CHALLENGE —
Stop at the line containing "link('coupling', bm, m_red, ur)": write out every line from the beginning of the entries up to and including it, minus the pictures.

=-=-=

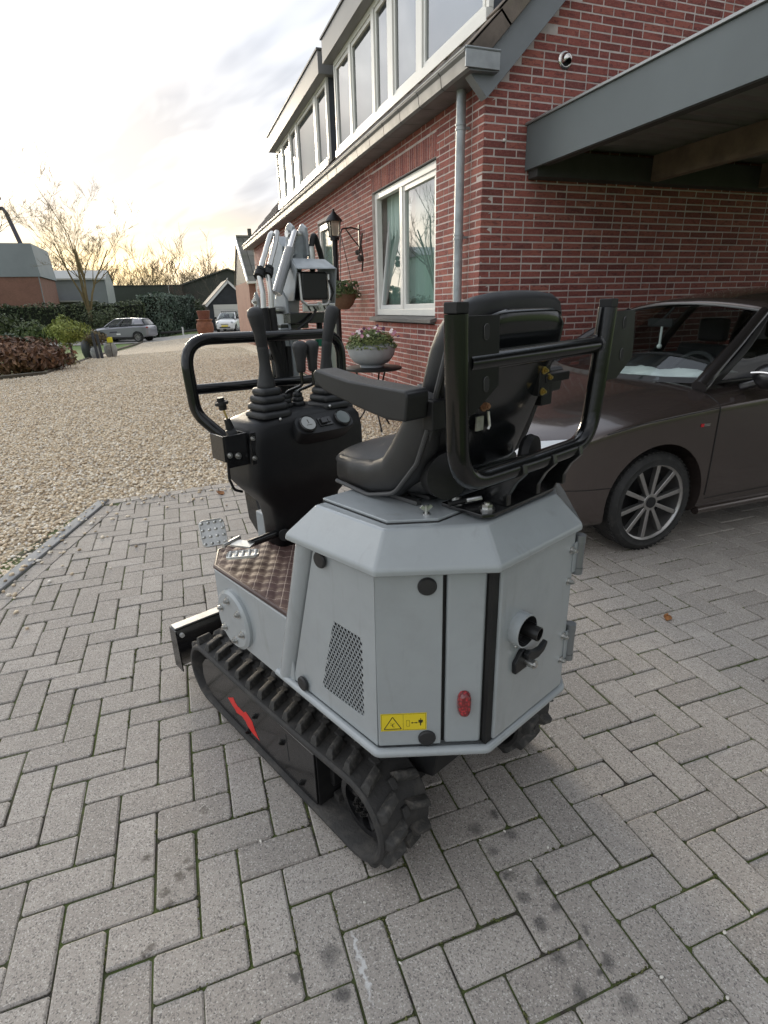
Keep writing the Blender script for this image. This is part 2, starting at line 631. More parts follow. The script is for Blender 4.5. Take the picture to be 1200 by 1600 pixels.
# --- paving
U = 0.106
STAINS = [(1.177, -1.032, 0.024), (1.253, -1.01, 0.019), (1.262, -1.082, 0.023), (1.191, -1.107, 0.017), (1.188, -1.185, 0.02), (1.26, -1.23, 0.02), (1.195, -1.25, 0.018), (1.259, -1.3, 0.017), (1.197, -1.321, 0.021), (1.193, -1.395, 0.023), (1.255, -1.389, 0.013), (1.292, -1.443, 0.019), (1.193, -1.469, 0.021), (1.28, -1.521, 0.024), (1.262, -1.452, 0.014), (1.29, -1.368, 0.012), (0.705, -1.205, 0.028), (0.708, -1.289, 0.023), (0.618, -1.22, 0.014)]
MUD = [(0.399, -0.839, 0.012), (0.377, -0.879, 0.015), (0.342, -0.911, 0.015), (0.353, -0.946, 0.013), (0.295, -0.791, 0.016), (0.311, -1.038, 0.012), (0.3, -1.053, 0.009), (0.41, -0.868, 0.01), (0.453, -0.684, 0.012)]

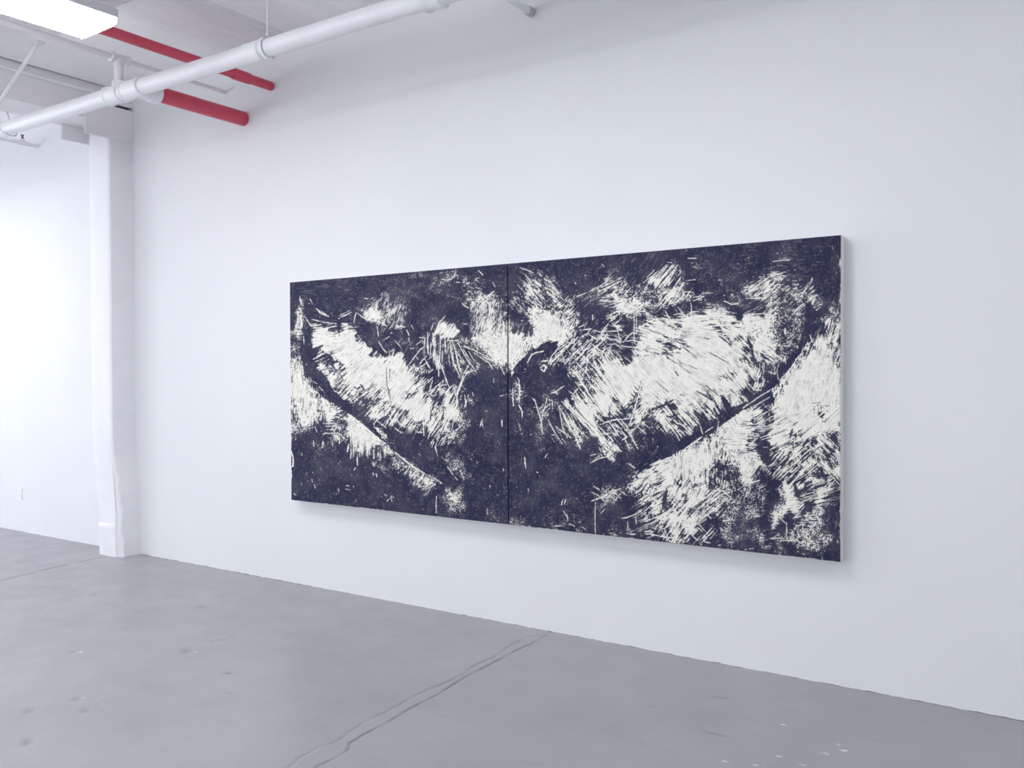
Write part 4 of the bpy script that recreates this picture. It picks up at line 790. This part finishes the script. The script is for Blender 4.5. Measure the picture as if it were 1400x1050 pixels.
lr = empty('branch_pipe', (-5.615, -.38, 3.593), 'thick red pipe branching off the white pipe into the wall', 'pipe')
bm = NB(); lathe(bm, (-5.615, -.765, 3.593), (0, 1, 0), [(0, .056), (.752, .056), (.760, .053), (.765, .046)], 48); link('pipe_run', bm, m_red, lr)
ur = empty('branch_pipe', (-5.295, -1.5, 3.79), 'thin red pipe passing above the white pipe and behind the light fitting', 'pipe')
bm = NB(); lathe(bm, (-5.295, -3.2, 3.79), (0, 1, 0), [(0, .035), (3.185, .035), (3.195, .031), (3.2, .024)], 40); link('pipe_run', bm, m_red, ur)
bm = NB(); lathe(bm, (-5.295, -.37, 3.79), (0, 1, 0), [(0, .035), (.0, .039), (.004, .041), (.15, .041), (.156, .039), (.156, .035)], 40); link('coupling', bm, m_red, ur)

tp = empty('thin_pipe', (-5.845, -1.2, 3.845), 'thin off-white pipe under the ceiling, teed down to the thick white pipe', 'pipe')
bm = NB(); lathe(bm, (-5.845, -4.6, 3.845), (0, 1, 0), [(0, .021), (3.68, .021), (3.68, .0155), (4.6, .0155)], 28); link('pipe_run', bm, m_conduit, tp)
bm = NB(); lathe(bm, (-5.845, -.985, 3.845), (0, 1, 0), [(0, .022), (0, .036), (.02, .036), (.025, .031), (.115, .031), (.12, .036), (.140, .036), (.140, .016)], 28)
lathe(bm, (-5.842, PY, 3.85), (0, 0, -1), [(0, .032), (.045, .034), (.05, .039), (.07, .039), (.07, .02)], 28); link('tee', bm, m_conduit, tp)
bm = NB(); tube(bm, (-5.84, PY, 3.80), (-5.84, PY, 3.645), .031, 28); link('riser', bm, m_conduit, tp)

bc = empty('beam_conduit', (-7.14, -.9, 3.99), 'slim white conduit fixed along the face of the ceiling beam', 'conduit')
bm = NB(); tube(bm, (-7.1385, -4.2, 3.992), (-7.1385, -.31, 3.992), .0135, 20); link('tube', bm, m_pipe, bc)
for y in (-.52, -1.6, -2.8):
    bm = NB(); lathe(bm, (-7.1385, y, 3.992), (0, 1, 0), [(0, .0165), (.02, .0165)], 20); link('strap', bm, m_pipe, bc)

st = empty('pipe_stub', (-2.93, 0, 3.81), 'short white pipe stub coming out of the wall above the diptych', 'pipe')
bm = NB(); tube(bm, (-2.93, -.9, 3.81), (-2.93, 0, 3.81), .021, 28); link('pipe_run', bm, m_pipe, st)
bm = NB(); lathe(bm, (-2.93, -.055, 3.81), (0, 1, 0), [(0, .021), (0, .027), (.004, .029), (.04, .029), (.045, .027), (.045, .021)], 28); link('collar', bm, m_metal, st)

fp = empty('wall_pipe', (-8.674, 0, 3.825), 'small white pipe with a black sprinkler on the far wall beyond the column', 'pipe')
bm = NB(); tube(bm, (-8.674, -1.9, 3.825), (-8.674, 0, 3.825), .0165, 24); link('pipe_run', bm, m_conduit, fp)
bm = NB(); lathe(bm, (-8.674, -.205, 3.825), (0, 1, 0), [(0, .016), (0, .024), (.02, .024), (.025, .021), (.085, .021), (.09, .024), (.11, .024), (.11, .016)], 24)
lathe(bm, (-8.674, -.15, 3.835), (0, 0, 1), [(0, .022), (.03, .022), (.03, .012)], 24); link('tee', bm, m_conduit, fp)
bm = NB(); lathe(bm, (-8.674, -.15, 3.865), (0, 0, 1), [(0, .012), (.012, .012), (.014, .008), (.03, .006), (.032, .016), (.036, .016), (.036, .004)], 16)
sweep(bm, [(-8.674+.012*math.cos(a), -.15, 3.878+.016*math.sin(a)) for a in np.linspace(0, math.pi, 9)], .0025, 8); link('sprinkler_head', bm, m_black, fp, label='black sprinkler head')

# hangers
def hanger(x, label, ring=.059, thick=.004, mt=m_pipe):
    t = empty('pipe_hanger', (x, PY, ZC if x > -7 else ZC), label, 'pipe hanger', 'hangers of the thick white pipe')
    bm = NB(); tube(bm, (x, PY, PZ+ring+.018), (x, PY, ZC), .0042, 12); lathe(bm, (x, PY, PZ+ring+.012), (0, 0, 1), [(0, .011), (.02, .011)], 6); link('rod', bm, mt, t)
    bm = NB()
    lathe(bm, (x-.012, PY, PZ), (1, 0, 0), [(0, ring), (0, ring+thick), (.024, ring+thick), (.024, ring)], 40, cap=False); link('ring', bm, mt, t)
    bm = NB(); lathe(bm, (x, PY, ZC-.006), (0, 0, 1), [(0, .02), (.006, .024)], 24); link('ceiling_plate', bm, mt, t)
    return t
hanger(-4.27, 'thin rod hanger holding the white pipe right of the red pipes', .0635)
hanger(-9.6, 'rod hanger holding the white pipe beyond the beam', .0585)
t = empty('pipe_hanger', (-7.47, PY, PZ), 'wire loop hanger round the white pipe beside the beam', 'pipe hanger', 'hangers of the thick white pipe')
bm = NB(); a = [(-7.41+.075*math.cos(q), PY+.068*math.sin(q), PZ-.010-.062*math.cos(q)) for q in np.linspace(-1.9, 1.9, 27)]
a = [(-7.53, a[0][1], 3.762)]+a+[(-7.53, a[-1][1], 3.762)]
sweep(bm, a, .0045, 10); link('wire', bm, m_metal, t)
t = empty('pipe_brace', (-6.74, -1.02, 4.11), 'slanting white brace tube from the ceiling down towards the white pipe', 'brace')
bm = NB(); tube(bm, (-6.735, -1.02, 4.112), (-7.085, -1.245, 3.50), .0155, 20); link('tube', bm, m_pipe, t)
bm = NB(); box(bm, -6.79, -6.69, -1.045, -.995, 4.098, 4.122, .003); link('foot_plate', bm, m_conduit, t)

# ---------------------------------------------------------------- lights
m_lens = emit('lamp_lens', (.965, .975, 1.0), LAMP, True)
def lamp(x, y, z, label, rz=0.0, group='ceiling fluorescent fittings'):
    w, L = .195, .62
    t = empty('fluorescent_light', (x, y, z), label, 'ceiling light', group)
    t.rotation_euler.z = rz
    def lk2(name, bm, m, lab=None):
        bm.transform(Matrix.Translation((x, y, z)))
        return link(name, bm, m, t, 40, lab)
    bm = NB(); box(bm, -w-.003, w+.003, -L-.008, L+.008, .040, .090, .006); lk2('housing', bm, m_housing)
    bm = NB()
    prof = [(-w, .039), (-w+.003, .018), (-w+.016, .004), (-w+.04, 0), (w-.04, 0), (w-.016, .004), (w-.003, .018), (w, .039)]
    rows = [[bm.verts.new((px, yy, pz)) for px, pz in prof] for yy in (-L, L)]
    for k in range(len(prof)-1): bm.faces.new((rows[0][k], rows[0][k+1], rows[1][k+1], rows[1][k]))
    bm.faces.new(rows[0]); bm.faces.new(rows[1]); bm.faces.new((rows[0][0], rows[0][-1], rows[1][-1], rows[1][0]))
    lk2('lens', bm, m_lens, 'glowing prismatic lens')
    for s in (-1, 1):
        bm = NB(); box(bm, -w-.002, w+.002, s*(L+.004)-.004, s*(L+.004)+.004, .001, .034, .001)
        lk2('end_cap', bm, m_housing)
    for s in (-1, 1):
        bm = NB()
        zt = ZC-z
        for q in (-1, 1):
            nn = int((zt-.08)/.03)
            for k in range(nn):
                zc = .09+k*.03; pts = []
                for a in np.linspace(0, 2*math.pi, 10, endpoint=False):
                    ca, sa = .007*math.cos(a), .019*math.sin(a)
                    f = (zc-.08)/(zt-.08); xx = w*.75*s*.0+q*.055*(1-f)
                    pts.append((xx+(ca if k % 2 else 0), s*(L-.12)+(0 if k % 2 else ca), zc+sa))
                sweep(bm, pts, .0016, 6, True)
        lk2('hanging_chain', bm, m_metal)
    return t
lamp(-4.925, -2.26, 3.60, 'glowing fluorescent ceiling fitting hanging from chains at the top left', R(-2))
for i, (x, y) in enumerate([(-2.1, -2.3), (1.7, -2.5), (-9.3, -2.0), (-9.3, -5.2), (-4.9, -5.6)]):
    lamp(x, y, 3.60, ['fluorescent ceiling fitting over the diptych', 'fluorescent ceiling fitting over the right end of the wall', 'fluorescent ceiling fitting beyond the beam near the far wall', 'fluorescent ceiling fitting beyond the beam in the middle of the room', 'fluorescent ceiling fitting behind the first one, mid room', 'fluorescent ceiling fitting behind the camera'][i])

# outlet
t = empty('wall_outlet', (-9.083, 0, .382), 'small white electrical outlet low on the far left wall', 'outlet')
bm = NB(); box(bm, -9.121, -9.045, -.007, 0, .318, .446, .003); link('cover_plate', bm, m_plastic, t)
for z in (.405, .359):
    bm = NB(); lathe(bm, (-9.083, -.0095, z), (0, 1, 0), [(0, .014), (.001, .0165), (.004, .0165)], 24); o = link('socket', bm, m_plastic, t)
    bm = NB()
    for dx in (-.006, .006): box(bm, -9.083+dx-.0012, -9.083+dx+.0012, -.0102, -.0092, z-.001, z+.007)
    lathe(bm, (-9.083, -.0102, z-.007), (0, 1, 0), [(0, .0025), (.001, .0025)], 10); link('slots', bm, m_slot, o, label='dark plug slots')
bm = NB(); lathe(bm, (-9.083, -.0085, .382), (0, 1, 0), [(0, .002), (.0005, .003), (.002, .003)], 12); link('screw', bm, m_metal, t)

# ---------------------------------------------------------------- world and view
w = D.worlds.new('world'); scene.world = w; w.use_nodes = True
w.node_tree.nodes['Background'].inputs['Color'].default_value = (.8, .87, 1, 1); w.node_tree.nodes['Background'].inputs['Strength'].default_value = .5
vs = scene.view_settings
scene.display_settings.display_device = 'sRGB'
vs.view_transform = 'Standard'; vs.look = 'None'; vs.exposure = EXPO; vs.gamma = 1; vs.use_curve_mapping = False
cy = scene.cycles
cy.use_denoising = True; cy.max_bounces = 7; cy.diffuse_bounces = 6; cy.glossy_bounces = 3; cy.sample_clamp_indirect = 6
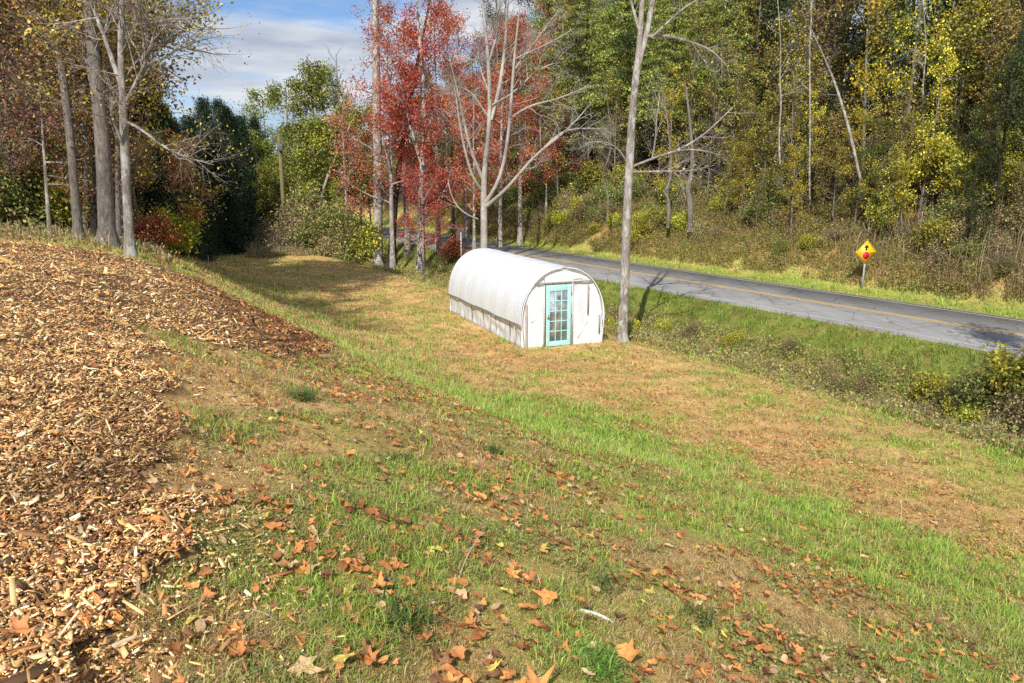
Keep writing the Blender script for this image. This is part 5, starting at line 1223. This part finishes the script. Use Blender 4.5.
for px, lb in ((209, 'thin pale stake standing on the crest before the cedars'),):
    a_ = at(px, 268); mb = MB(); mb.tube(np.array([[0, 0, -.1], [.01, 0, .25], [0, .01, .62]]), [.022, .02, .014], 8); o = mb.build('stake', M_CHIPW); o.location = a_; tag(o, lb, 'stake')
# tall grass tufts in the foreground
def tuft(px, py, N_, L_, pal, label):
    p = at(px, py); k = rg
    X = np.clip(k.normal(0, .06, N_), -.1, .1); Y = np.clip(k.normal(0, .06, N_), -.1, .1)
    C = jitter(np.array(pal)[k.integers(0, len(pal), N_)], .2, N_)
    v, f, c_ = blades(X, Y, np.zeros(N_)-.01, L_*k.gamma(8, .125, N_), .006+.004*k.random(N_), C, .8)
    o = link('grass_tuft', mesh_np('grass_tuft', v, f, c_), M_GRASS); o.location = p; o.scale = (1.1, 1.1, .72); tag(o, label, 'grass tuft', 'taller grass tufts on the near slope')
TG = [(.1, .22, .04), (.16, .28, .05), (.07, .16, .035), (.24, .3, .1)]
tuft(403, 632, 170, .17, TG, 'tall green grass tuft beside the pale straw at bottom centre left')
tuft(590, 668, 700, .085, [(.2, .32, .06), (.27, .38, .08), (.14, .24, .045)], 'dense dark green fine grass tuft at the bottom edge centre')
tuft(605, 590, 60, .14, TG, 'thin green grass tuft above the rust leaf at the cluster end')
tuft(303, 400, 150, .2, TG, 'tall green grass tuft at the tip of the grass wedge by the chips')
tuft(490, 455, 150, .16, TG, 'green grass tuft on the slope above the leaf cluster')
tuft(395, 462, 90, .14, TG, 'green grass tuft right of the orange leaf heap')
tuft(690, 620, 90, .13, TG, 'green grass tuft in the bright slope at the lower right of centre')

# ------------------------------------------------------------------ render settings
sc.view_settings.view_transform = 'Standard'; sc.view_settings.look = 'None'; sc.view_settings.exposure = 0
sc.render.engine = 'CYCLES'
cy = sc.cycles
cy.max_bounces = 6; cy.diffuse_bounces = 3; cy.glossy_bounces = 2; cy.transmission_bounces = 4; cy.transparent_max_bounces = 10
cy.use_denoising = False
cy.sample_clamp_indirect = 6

=-=-=

RESULT OF THE EXERCISE —
Keep writing the Blender script for this image. This is part 2, starting at line 631. More parts follow. The script is for Blender 4.5. Take the picture to be 1200 by 1600 pixels.
# --- paving
U = 0.106
STAINS = [(1.177, -1.032, 0.024), (1.253, -1.01, 0.019), (1.262, -1.082, 0.023), (1.191, -1.107, 0.017), (1.188, -1.185, 0.02), (1.26, -1.23, 0.02), (1.195, -1.25, 0.018), (1.259, -1.3, 0.017), (1.197, -1.321, 0.021), (1.193, -1.395, 0.023), (1.255, -1.389, 0.013), (1.292, -1.443, 0.019), (1.193, -1.469, 0.021), (1.28, -1.521, 0.024), (1.262, -1.452, 0.014), (1.29, -1.368, 0.012), (0.705, -1.205, 0.028), (0.708, -1.289, 0.023), (0.618, -1.22, 0.014)]
MUD = [(0.399, -0.839, 0.012), (0.377, -0.879, 0.015), (0.342, -0.911, 0.015), (0.353, -0.946, 0.013), (0.295, -0.791, 0.016), (0.311, -1.038, 0.012), (0.3, -1.053, 0.009), (0.41, -0.868, 0.01), (0.453, -0.684, 0.012)]

Write part 4 of the bpy script that recreates this picture. It picks up at line 790. This part finishes the script. The script is for Blender 4.5. Measure the picture as if it were 1400x1050 pixels.
lr = empty('branch_pipe', (-5.615, -.38, 3.593), 'thick red pipe branching off the white pipe into the wall', 'pipe')
bm = NB(); lathe(bm, (-5.615, -.765, 3.593), (0, 1, 0), [(0, .056), (.752, .056), (.760, .053), (.765, .046)], 48); link('pipe_run', bm, m_red, lr)
ur = empty('branch_pipe', (-5.295, -1.5, 3.79), 'thin red pipe passing above the white pipe and behind the light fitting', 'pipe')
bm = NB(); lathe(bm, (-5.295, -3.2, 3.79), (0, 1, 0), [(0, .035), (3.185, .035), (3.195, .031), (3.2, .024)], 40); link('pipe_run', bm, m_red, ur)
bm = NB(); lathe(bm, (-5.295, -.37, 3.79), (0, 1, 0), [(0, .035), (.0, .039), (.004, .041), (.15, .041), (.156, .039), (.156, .035)], 40); link('coupling', bm, m_red, ur)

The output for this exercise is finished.